Pass through status to Category –I and Category –II Alternative Investment Fund

 
The existing provisions of section 10(23FB) of the Act provide that any income of a Venture Capital Company (VCC) or a Venture Capital Fund (VCF) from investment in a Venture Capital Undertaking (VCU) shall be exempt from taxation. Section 115U of the Act provides that income accruing or arising or received by a person out of investment made in a VCC or VCF shall be taxable in the same manner, on current year basis, as if the person had made direct investment in the VCU.

These sections provide a tax pass through (i.e. income is taxable in the hands of investors instead of VCF/VCC) only to the funds, being set up as a company or a trust, which are registered (i) before 21.05.2012 as a VCF under SEBI (Venture Capital Funds) Regulations, 1996, or (ii) as venture capital fund being one of the sub-categories under category-I Alternative investment fund (AIF) regulated by SEBI (AIF) Regulations, 2012 w.e.f. 21.05.2012. The existing pass through is available only in respect of income which arises to the fund from investment in VCU (Venture Capital Undertaking), being a company which satisfies the conditions provided in SEBI (VCF) Regulations, 1996 or SEBI (AIF) Regulations, 2012 (AIF regulations) .

Under the AIF regulations, various types of AIFs have been classified under three separate categories as Category I, II and III AIFs. Category I includes AIFs which invest in start-up or early stage ventures or social ventures or SMEs or infrastructure or other sectors or areas which the Government or regulators consider as socially or economically desirable. Category II AIFs are funds including private equity funds or debt funds which do not fall in Category I and III and which do not undertake leverage or borrowing other than to meet day-to-day operational requirements. Category III AIFs are funds which employ diverse or complex trading strategies and may employ leverage including through investment in listed or unlisted derivatives. The funds can be set up as a trust, company, limited liability partnership and any other body corporate. Similarly, investment by AIFs can be in entities which can be a company, firm etc.

Pooled investment vehicles (other than hedge funds) engaged in making passive investments have been accorded pass through in certain tax jurisdictions.

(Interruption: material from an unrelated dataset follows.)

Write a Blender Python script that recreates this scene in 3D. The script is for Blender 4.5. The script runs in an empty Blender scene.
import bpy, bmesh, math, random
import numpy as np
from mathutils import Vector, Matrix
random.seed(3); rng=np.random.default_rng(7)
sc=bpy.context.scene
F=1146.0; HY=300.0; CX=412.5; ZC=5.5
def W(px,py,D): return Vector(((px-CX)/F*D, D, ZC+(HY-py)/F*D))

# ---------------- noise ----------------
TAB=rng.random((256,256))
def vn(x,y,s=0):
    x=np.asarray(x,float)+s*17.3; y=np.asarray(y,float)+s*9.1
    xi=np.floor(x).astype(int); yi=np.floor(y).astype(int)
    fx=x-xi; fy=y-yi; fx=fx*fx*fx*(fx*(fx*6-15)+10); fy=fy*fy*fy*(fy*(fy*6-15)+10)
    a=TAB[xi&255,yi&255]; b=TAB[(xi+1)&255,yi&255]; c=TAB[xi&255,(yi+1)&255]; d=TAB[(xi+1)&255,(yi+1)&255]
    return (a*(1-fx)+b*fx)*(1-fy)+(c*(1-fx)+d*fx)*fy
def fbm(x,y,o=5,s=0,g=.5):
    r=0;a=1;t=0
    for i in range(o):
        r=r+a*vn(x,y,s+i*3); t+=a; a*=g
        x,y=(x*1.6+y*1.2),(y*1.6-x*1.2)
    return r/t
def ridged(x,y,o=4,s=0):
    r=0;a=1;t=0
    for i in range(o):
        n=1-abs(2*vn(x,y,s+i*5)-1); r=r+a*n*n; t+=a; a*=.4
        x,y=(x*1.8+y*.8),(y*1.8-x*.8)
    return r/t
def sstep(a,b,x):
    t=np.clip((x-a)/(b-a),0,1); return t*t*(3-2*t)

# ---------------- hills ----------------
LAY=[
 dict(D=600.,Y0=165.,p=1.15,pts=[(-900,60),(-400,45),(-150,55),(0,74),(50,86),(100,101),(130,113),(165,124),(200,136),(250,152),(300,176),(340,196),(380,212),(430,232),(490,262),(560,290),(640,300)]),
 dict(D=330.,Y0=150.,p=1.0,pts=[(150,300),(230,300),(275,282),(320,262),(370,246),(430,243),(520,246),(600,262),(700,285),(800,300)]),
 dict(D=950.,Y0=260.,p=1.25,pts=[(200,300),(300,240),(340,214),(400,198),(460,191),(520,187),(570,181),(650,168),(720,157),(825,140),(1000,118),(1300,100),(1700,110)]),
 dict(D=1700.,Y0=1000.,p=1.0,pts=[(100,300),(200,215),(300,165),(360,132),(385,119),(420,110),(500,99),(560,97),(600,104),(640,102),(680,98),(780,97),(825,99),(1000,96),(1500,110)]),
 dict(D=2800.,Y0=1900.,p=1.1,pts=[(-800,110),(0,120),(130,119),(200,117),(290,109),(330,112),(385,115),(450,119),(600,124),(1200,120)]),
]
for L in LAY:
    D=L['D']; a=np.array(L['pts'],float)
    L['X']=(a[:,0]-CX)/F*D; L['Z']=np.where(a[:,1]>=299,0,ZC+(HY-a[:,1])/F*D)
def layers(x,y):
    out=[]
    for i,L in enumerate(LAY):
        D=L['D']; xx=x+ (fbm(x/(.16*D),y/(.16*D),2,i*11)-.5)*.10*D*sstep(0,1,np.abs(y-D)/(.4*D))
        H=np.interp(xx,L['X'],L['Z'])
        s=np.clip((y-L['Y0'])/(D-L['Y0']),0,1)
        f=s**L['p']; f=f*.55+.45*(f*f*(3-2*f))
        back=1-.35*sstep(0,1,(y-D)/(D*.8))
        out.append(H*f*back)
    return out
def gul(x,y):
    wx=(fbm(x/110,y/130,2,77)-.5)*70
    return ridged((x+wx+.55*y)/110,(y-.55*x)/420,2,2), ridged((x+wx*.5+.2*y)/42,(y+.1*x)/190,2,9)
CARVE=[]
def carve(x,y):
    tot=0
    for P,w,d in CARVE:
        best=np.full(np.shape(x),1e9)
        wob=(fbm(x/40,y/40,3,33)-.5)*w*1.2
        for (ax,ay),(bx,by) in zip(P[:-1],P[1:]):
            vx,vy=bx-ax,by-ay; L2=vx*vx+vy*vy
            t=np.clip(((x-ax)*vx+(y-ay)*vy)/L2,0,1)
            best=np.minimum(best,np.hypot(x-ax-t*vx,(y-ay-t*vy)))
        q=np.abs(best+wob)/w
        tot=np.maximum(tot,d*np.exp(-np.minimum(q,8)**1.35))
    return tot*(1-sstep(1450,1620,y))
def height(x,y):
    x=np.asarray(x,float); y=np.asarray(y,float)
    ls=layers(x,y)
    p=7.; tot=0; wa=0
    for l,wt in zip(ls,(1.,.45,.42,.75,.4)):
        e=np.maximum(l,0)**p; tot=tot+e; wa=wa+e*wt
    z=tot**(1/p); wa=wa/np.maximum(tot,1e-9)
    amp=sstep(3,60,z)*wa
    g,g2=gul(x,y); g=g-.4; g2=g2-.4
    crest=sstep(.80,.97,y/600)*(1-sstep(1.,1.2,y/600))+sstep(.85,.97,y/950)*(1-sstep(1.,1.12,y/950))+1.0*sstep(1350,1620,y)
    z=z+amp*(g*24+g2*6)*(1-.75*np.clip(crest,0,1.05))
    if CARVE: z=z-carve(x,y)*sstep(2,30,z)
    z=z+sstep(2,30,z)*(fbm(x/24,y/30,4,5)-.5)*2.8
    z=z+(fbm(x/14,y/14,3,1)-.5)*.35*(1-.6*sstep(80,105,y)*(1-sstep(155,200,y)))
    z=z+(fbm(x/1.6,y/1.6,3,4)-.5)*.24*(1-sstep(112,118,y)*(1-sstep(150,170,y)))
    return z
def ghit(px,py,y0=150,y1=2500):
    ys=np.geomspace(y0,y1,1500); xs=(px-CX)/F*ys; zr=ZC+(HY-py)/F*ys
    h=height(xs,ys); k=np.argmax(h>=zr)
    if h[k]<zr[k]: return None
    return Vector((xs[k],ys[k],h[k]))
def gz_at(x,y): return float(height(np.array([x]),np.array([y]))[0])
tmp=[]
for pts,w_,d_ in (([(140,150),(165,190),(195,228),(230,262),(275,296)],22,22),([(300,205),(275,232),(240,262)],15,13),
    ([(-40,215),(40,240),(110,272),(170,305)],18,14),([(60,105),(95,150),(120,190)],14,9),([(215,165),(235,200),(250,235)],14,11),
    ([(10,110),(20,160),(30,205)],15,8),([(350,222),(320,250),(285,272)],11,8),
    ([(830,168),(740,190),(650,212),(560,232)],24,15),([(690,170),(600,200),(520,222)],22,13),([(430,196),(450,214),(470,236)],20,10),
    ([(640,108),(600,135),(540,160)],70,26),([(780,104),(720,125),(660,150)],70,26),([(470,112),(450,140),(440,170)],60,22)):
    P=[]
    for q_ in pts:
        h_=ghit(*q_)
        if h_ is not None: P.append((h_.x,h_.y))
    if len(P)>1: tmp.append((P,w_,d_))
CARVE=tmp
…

In order to rationalize the taxation of Category-I and Category-II AIFs (hereafter referred to as investment fund) it is proposed to provide a special tax regime. The taxation of income of such investment fund and their investors shall be in accordance with the proposed regime which is applicable to such funds irrespective of whether they are set up as a trust, company, or limited liability firm etc. The salient features of the special regime are:-

(i) income of a person, being a unit holder of an investment fund, out of investments made in the investment fund shall be chargeable to income-tax in the same manner as if it were the income accruing or arising to, or received by, such person had the investments, made by the investment fund, been made directly by him.

(ii) income in the hands of investment fund, other than income from profits and gains of business, shall be exempt from tax. The income in the nature of profits and gains of business or profession shall be taxable in the case of investment fund.

(iii) income in the hands of investor which is of the same nature as income by way of profits and gain of business at investment fund level shall be exempt.

(iv) where any income, other than income which is taxable at investment fund level, is payable to a unit holder by an investment fund, the fund shall deduct income-tax at the rate of ten per cent.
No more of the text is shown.